山崎 鯢山 やまざき げいざん
   


呼絮呼鹽未足當
品評千古望中恇
須將飛雪倣飛雪
欲比花來也欠香
    雪
(わた)と呼ぶも塩と呼ぶも未だ当たらず
品評千古 中を望むを恇(おそ)れる
須らく將に雪飛ばんと 飛雪を倣う
比べんと欲して花来たるも 香欠く也
111.6p×55.1p

文政5年正月元旦(新暦 1822年1月23日)生〜明治29年(1896)5月4日歿
 山崎吉興の二男として津軽石村に生まれた。名は吉謙、通称を謙蔵、字を士謙、号は鯢山。鯢山という号は山田町と大槌町の境にある標高610mの鯨山にちなみ、鯢は雌鯨の意。
 17歳の時、当時、江戸に遊学中の兄友仙(医師)を帰郷させるために単身江戸に行き、兄を帰した後、儒学を昌谷清渓・林文毅、尾藤竹山に学んだ。後、関東、関西、山陰、山陽に遊学し、京都で梁川星巌に詩を学んだ。星巌は常に鯢山の詩を評して「天籟」と称賛し、籾山衣洲の「明治詩話」によると小野湖山、大沼沈山と共に「梁川門下の三山」と讃えている。
 嘉衛4年(1851)、「イギリス史」「ロシア史」等、新しい学問について書を世に送り、安政4年(1857)「鯨山詩稿」を著した。

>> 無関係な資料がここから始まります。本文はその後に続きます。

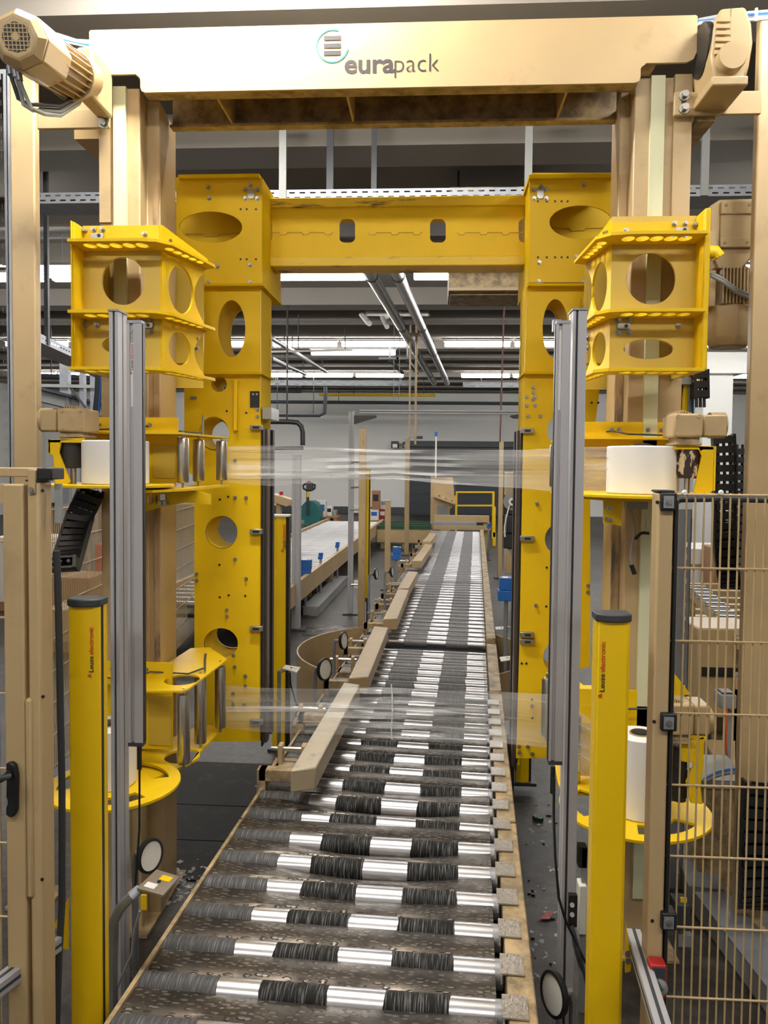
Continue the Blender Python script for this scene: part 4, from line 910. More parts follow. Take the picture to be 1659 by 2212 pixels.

安政6年(1859)陸奥盛岡藩主の召により儒官となり、のち藩校作人館の助教となり明治維新に及んだ。
 明治初年(1868)、県庁に勤め、岩手県地誌編纂にあたったが、同12年(1879)、盛岡東中野に集義塾を開き、近隣の青少年数百人がその門をたたいた。太田孝太郎が「鯢山の書は拮屈の風あるも雅韻あり、或いは詩の上に出ずるであろう」と評していることから、鯢山は儒学、漢詩、書道共に優れていた事がわかる。また穏健な思想の人であったと考えらているほか、尊皇の思想、開国の思想にも通じていたが過激ではなかった。
 「鯢山老人謙」の下に、白文の「山崎謙印」、朱文の「士謙氏」の落款印が、押されている。